Fundamental frequencies and resonances from eccentric and precessing binary black hole inspirals

TL;DR

This paper presents numerical simulations of eccentric, precessing binary black hole inspirals at high mass ratios, analyzing fundamental frequencies, resonances, and eccentricity decay, with implications for gravitational wave modeling.

Contribution

It introduces techniques to extract and compare fundamental frequencies in eccentric, precessing binaries, bridging finite mass-ratio simulations and Kerr geodesic motion.

Findings

Frequency differences align with self-force corrections.

Resonances occur with minimal impact on evolution.
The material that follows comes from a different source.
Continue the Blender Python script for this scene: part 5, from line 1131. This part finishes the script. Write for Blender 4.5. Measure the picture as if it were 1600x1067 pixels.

Eccentricity decay matches post-Newtonian predictions.

Abstract

Binary black holes which are both eccentric and undergo precession remain unexplored in numerical simulations. We present simulations of such systems which cover about 50 orbits at comparatively high mass ratios 5 and 7. The configurations correspond to the generic motion of a nonspinning body in a Kerr spacetime, and are chosen to study the transition from finite mass-ratio inspirals to point particle motion in Kerr. We develop techniques to extract analogs of the three fundamental frequencies of Kerr geodesics, compare our frequencies to those of Kerr, and show that the differences are consistent with self-force corrections entering at first order in mass ratio. This analysis also locates orbital resonances where the ratios of our frequencies take rational values. At the considered mass ratios, the binaries pass through resonances in one to two resonant cycles, and we find no discernible effects on the orbital evolution. We also compute the decay of eccentricity during the inspiral and find good agreement with the leading order post-Newtonian prediction.